Friday, September 6, 2013

History mystery: CONSTANTINOPLE the City of the emperor Justinian -4

At the west end was the city’s most splendid entrance, the Golden Gate, set in a defensive wall built by the emperor Theodosius II (408-450) to protect the land side of the peninsula from a threatened attack by the Huns. From the Golden Gate a highway led, via Thessalonica (thessaloniki), to the Adriatic coast. This route across northern Greece was trodden incessantly by merchants, travelers, and soldiers. Known as the Via Egnatia, or Western Road, it was one of the most famous highways of the ancient world. Constantinople was built in terraces on the banked-up slopes of the peninsula’s rocky backbone. The terraces were connected by a network of staircases and steep, narrow streets, climbing and swooping through the hills. Tenement blocks five or six storeys high were squeezed together, crammed full of tenants. Self-contained communities developed within the slumland sprawl. Craftsmen grouped together in districts according to their trades: glassmakers, potters, metal-workers, armourers, and tailors.

 The most crowded districts were those on the waterfront. Constantinople was, above all, a maritime centre, and the coastal districts of the Golden Horn to the north of the city, and Propontis to the south, were strung with harbours. In reclaiming much of the old Roman Empire, Justinian had made the Mideterranean a ‘Roman sea’, opening up markets for Byzantine goods along the coasts of North Africa and Italy as far west as the Strait of Gibraltar. Great Warships and cargo vessels vied for space with little caiques, the characteristic fishing vessels of the Aegean. The Golden Horn offered deep and well-sheltered mornings. Ships entered under full sail to unload their cargoes. An immense class of dockland workers came into existence: sailors, carpenters, caulkers, sail-makers, and porters.

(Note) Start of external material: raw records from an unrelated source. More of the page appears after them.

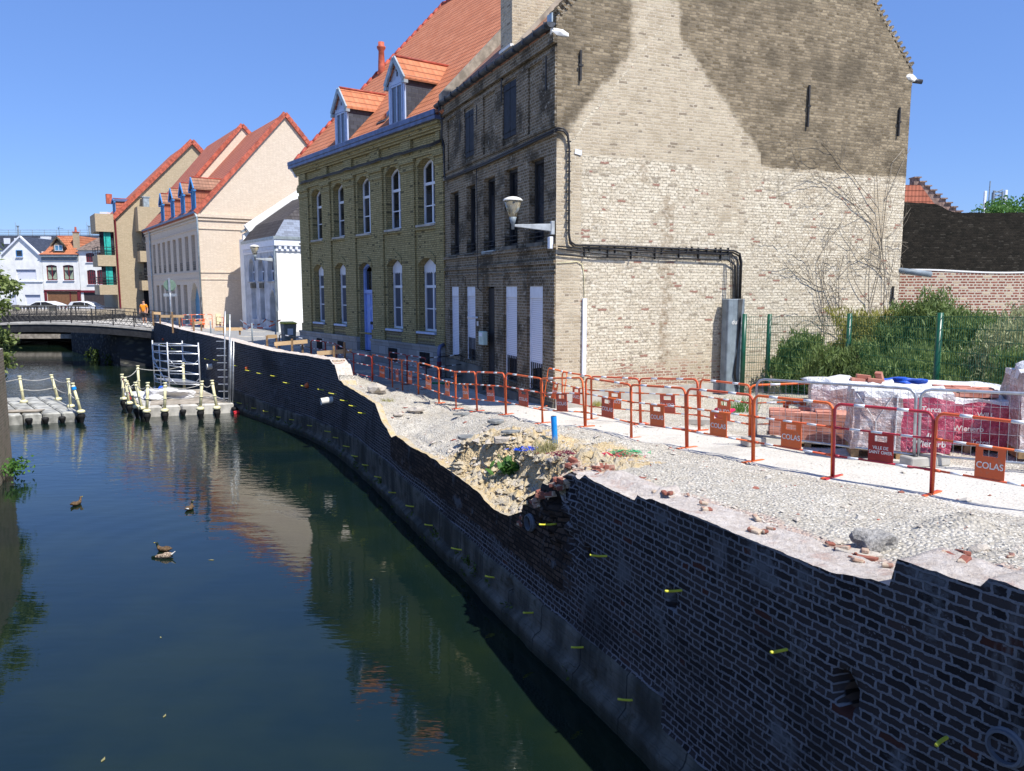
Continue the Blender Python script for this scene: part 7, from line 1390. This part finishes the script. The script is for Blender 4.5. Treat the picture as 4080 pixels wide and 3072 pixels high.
# plants in the collapsed corner
p=gp(2040,1895); r=empty('dock_plant',p,0,'leafy green dock plant growing in the collapsed wall corner','plant'); rg2=random.Random(4)
mb=MB()
for k in range(70):
    a=rg2.random()*6.28; L=rg2.uniform(.14,.36); e=rg2.uniform(.2,1.3); b=Vector((rg2.gauss(0,.16),rg2.gauss(0,.07),rg2.uniform(0,.18))); d=Vector((math.cos(a)*math.cos(e),math.sin(a)*math.cos(e),math.sin(e))); sd_=d.cross(Vector((0,0,1))).normalized(); w=L*.17; pt=[b+d*L*t-Vector((0,0,.12*L*t*t*2)) for t in (0,.3,.65,1)]
    mb.poly([pt[0],pt[1]+sd_*w,pt[2]+sd_*w*.9,pt[3],pt[2]-sd_*w*.9,pt[1]-sd_*w])
for k in range(5): mb.tube([(rg2.gauss(0,.1),0,0),(rg2.gauss(0,.2),0,rg2.uniform(.3,.45))],.006,4)
mb.build('leaves',M['leafb'],r,recalc=False)
def tuft(px,py,n,h,mat,label,name='grass_tuft',sp=.1):
    p=gp(px,py); mb=MB(); rr=random.Random(px)
    for k in range(n): b=Vector((rr.gauss(0,sp),rr.gauss(0,sp*.6),0)); d=Vector((rr.gauss(0,.35),rr.gauss(0,.35),1)).normalized()*h*rr.uniform(.4,1); s_=Vector((.006,.002,0)); mb.poly([b-s_,b+s_,b+d*.6+s_*.7,b+d+Vector((d.x*.3,0,-.02)),b+d*.6-s_*.7])
    o=mb.build(name,M[mat],recalc=False); o.location=p; return tag(o,label,'grass')
tuft(2180,1865,120,.36,'dryl','tall dry grass tuft between the collapse and the red wall top'); tuft(1545,1600,60,.2,'dryl','faint dry grass on the rubble right of the boulder'); tuft(2380,1618,60,.22,'leafy','small yellow-green weed at the plinth of the gable',sp=.08); tuft(2945,1640,160,.5,'leafb','green weeds at the foot of the cable duct',sp=.2); tuft(3180,2330-160,40,.08,'leafb','tiny green sprout on the near rubble')
# weeds along the waterline of the quay wall, underwater weed streaks left out
C=[]
for k in range(90):
    s_=wallhit(2400,2792)[0]+rng.random()*26; x_,y_=wpt(s_,-.08); C.append(rng.normal(0,1,(int(25+60*rng.random()),3))*np.array([.06,.06,.05])+np.array([x_,y_,.10+.25*rng.random()**3]))
o=leaves(np.concatenate(C)-np.array([0,0,0]),.035,'moss','waterline_weeds',wall,seed=3); o.location=(-WO.x,-WO.y,0); o['kind']='stuff'
print('all done',len(bpy.data.objects))
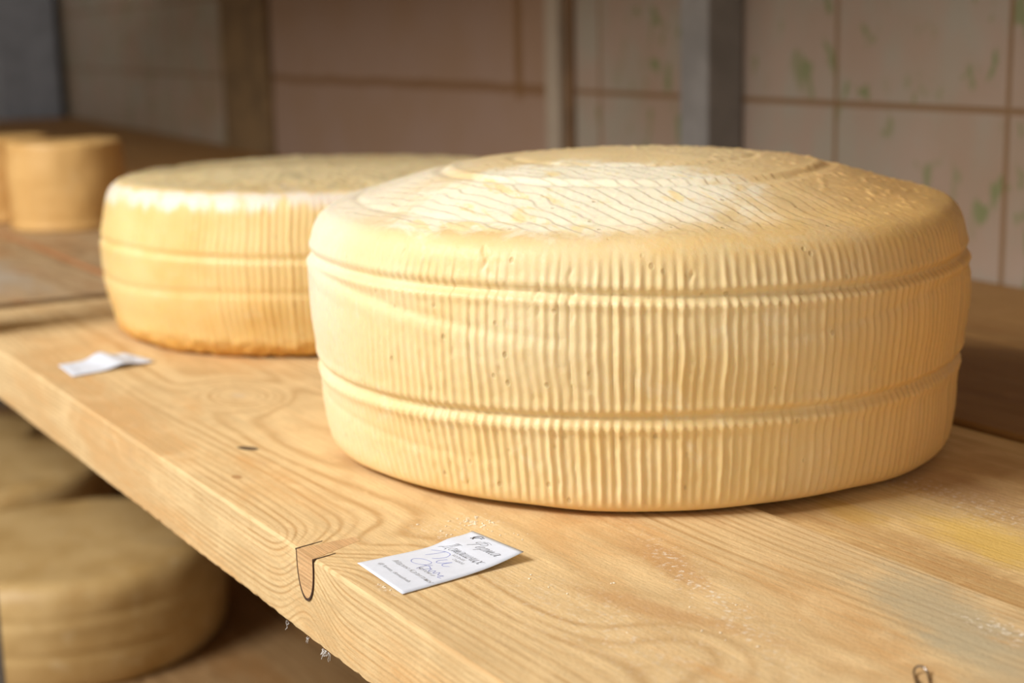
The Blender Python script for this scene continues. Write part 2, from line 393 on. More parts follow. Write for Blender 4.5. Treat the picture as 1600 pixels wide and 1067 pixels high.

They lived in dark alleys, blocked with carts and rank from the strench of fried fish – part of the staple diet of the people, eked out with bread, vegetables and fruit. For all the people, the street was their front parlour: the place where rich and poor spent most of the day. It was also the stage for a cavalcade of entertainers. Public speakers addressed the crowds from street corners. Jugglers, bearkeepers, and performing monkeys entertained passers-by. The rich rode on horseback, for preference on white steeds richly decked out with elaborate saddlecloths and harnesses. They were escorted by liveried servants, usually armed with cudgels to beat a path through the multitude of pedestrians and the streams of asses, oxen, sheep, pigs, camels, and even elephants being driven through the streets to the market. The noblest figures in the empire were borne in gilded carriages drawn by teams of mules. Though all people might be equal in the eyes of the Lord, social inequality on Earth had been pronounced inevitable – even in Justinian’s perfect state – so the church leaders had condoned slavery. Now and then, shuffling columns of slaves became a feature of the street pageant, along with sinister processions of condemned felons. These prisoners faced death or, more commonly, mutilation; assassins or conspirators were slung onto the backs of donkeys and fogged mercilessly as they passed through the town.

For all the public display of vanity and squaltor, religious feeling ran very deep in the people. That was the paradox of Constantinople. Heated theological discussions were as much a feature of street life as everyday haggling over prices. One major controversy divided Byzantium in Justinian’s time, centering on the person of Christ himself. The orthodox view in the church was that Christ embodied two natures, the human and the divine. A heretical group known as the Monophysites, however, held a different belief which had developed in Alexandria. They maintained that Christ’s divine component was so overwhelming that it obliterated the human element. The Monophysites gained recruits at every social level in Constantinople, but especially among the poor. One Byzantine chronicler wrote: ‘This town is full of craftsmen and slaves who are all deep theologians and preach in the shops and in the streets. If you want a man to change some money for you, he will first teach you in what way the Son differs from the Father; and if you ask the price of bread, he will tell you by way of answer, that the Son is inferior to the Father; and if you want to know if you your bath is ready, the bath attendant will reply that the Son was created from nothing……’ It was the Byzantines, with their passion for argument about religious matters, who brought two Greek words into widespread use – ‘orthodox’ and ‘heretic’. The public disputes reflected the depth of religious feeling. Icons – wooden panels painted with religious motifs – were set up both in churches and in homes. Many people, the poor in particular, venerated them as sacred, even miraculous, objects. It became the practice to carry icons through the city in torchlight processions, for – like almost everything else – the solemn pageantry of religion was celebrated in the streets. The power of the ecclesiastical leader was subservient only to the dictates of the emperor. In the church councils which met to deliberate on key matters of doctrine, any final decision needed the approval of the supreme authority. To Constantinople and its emperor fell the destiny of shaping the world’s first civilization embracing Christianity as a state religion.